Turns out we didn’t catch another rabbit, but Keri built up the walls around the snares. They put a border of sticks on one side of the snare with the idea that the rabbit can only get to the spinach from the other side, thereby having to reach through the snare. Tomorrow, I’m going to leave some crackers with peanut butter and see if that doesn’t get their attention. Peanut butter is smelly. Sure they normally eat vegetables. But who says they wouldn’t like a change of pace? Just because they aren’t offered desert doesn’t mean they won’t like it. So I will try to remember to report on the success of a change in diet in the rabbit world.

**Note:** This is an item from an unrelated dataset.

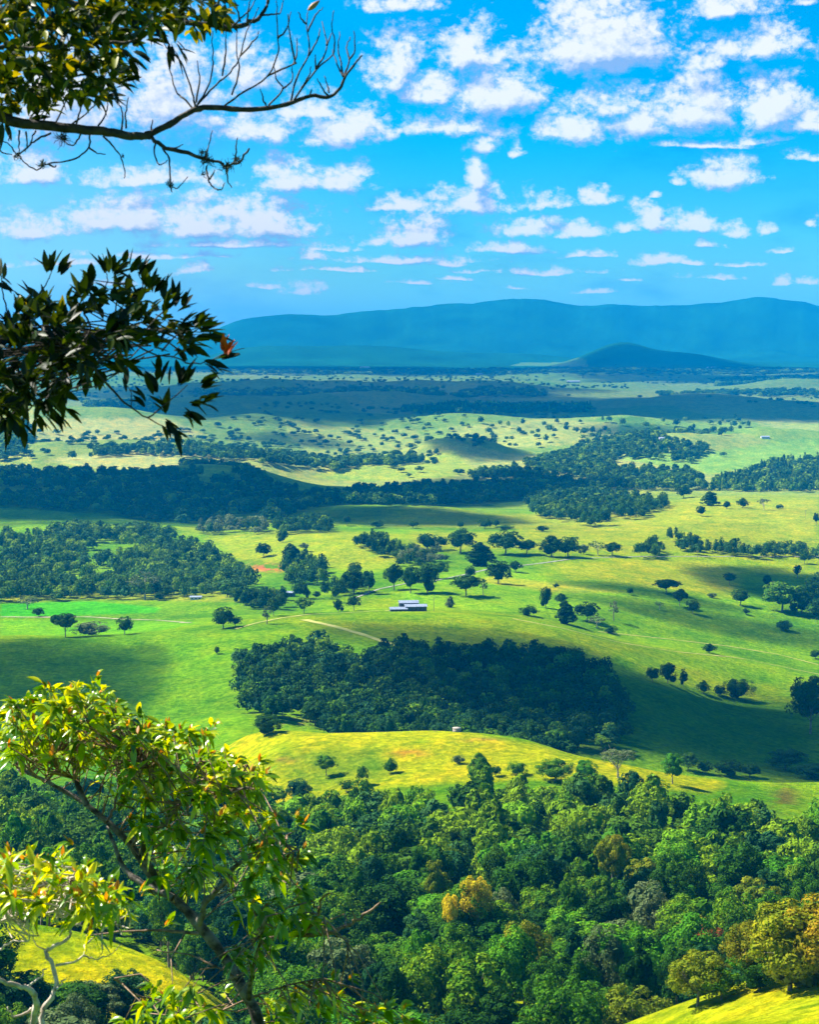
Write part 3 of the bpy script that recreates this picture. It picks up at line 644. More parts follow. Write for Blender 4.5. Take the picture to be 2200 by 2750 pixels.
def wood(name, P, seed, mats=('dark',), w=(8, 13), h=(9, 16), lod=2, kinds_=('full', 'round', 'tall'), label='', cat='forest', faces=None):
    """Many far trees as one object (stuff)."""
    rng = np.random.default_rng(seed); Vs = []; Qs = []; Ts = []; off = 0; cache = {}; mi = []
    for (x, y, z) in P:
        k = kinds_[rng.integers(len(kinds_))]; s = int(rng.integers(3)); key = (k, s)
        if key not in cache: cache[key] = crown_np(s * 13 + 77 + len(k), k, faces or {1: 1300, 2: 300, 3: 120}[lod], {1: .50, 2: 1.0, 3: 1.7}[lod])[:3]
        mi.append(np.full(len(cache[key][1]), rng.integers(len(mats)))); V, Q, T = cache[key]; an = rng.uniform(0, 6.28); sw = rng.uniform(*w) / 13; sh = rng.uniform(*h) / 15
        c, sn = math.cos(an), math.sin(an)
        W = np.c_[(V[:, 0] * c - V[:, 1] * sn) * sw + x, (V[:, 0] * sn + V[:, 1] * c) * sw + y, V[:, 2] * sh + z]
        Vs.append(W); Qs.append(Q + off); Ts.append(np.clip(T + rng.uniform(-.3, .85), 0, 1.2)); off += len(V)
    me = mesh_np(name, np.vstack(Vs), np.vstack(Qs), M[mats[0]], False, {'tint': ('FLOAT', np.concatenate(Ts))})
    for q in mats[1:]: me.materials.append(M[q])
    me.polygons.foreach_set('material_index', np.concatenate(mi).astype(np.int32))
    o = obj(name, me); tag(o, label, cat, None, 'stuff'); return o
beyond = [scatter(q, 385, 900, 15, 55 + i)[0] for i, q in enumerate(([(-700,1700),(-60,1700),(-60,1975),(-180,2330),(-700,2330)], [(1765,1790),(2300,1760),(2300,1990),(2100,2050),(1765,2100)]))]
rest = np.vstack([rest[:, :3]] + beyond)
if len(rest):
    wood('rainforest', rest[:, :3], 6, ('forest', 'forest', 'forest', 'dark', 'dark', 'lime', 'blue'), (10, 19), (10, 24), 1, ('full', 'round', 'tall', 'umbrella'), 'rest of the dense green rainforest canopy on the near slope')

# --- the dark grove in the gully behind the grass spur
GR = [(478,1392),(560,1375),(660,1372),(700,1392),(760,1400),(860,1378),(1000,1382),(1130,1392),(1230,1420),(1290,1445),(1305,1500),(1300,1580),(1240,1600),(1100,1610),(900,1590),(720,1572),(690,1535),(600,1525),(520,1500),(490,1450)]
gp, gu, gv = scatter(GR, 1060, 1500, 11.5, 61); order = np.argsort(gp[:, 1]); gp, gu, gv = gp[order], gu[order], gv[order]
print('grove', len(gp))
ng = min(len(gp), 110)
SPEC = []
for i in range(ng):
    k = ('full', 'round', 'tall', 'full')[rng.integers(4)]; mt = ('dark', 'dark', 'blue', 'forest')[rng.integers(4)]
    side = ('left end', 'left part', 'centre', 'right part', 'right end')[int(np.clip((gu[i] - 480) / 165, 0, 4))]
    row = 'front row' if gp[i][1] < 1130 else 'second row' if gp[i][1] < 1180 else 'back'
    SPEC.append((k, 1 + int(rng.integers(4)), tuple(gp[i]), rng.uniform(10, 16), rng.uniform(11, 19), mt, '%s %s tree in the shaded grove, %s, %s' % (LOOK[mt], SHAPE[k], side, row)))
LB = unique([q[6] for q in SPEC], [q[2][1] for q in SPEC])
for q, lb in zip(SPEC, LB): tree('grove_tree', q[0], 1, q[1], q[2], q[3], q[4], q[5], lb, 'tree', 'trees of the shaded grove')
wood('grove', gp[ng:], 8, ('dark', 'dark', 'blue', 'forest'), (10, 15), (11, 17), 2, ('full', 'round', 'tall'), 'upper part of the shaded grove on the hillside behind the grass spur', 'grove')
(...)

I was about frozen by the time we headed back. My kneecaps were ready to fall off, and I couldn’t feel my ears. As we trudged along, we heard yelling and screaming coming from the direction of the school. When we rounded the corner, there were about a dozen kids playing their version of kickball in the snow, and another bunch on the playground—wearing no hats, and coats flapping open. Seems I’m not the only one around here affected by a sudden case of Spring Fever.

1 comment:

  1. The spring fever is easy to identify with since we live in Rexburg...the next coldest place after Alaska, I believe. But, wow! Stretching rabbit skins and eating rabbit stew. What an incredible way of living! I've thought it would be fun to live as a pioneer sometime, and you are doing it!